> _EXERCISE DETAILS_: Give the data again exactly, from its opening line through the line in which "SC.camera = cam" appears.

○ ○ ○ ○ ○

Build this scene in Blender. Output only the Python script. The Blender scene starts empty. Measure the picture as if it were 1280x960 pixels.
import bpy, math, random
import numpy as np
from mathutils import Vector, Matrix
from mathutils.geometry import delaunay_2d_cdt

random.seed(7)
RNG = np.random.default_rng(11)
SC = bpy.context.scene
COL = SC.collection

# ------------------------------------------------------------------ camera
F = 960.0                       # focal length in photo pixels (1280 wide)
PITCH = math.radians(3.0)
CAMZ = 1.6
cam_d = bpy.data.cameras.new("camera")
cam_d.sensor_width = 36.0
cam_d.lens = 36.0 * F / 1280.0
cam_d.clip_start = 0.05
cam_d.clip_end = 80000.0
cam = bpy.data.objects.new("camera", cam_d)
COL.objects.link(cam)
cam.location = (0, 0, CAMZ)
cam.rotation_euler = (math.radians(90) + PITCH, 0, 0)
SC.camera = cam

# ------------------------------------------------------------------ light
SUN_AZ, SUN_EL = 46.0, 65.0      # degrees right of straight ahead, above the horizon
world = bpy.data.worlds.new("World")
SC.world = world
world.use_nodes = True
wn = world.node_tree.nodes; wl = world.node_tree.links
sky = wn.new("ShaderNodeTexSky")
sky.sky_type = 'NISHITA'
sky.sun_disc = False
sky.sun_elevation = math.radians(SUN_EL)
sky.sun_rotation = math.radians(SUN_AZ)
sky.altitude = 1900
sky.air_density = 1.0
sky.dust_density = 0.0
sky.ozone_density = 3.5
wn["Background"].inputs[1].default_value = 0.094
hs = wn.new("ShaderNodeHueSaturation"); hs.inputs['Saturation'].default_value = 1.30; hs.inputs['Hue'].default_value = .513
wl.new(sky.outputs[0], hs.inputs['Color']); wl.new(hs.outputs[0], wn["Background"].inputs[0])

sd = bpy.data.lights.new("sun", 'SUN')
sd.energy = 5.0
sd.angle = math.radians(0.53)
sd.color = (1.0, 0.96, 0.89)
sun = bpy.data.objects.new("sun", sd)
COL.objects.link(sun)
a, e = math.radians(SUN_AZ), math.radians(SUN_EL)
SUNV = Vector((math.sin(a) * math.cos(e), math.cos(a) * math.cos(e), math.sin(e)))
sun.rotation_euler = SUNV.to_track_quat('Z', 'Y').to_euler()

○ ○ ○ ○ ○

> _ANSWER TO THE EXERCISE_:
Build this scene in Blender. Output only the Python script. The Blender scene starts empty. Measure the picture as if it were 1280x960 pixels.
import bpy, math, random
import numpy as np
from mathutils import Vector, Matrix
from mathutils.geometry import delaunay_2d_cdt

random.seed(7)
RNG = np.random.default_rng(11)
SC = bpy.context.scene
COL = SC.collection

# ------------------------------------------------------------------ camera
F = 960.0                       # focal length in photo pixels (1280 wide)
PITCH = math.radians(3.0)
CAMZ = 1.6
cam_d = bpy.data.cameras.new("camera")
cam_d.sensor_width = 36.0
cam_d.lens = 36.0 * F / 1280.0
cam_d.clip_start = 0.05
cam_d.clip_end = 80000.0
cam = bpy.data.objects.new("camera", cam_d)
COL.objects.link(cam)
cam.location = (0, 0, CAMZ)
cam.rotation_euler = (math.radians(90) + PITCH, 0, 0)
SC.camera = cam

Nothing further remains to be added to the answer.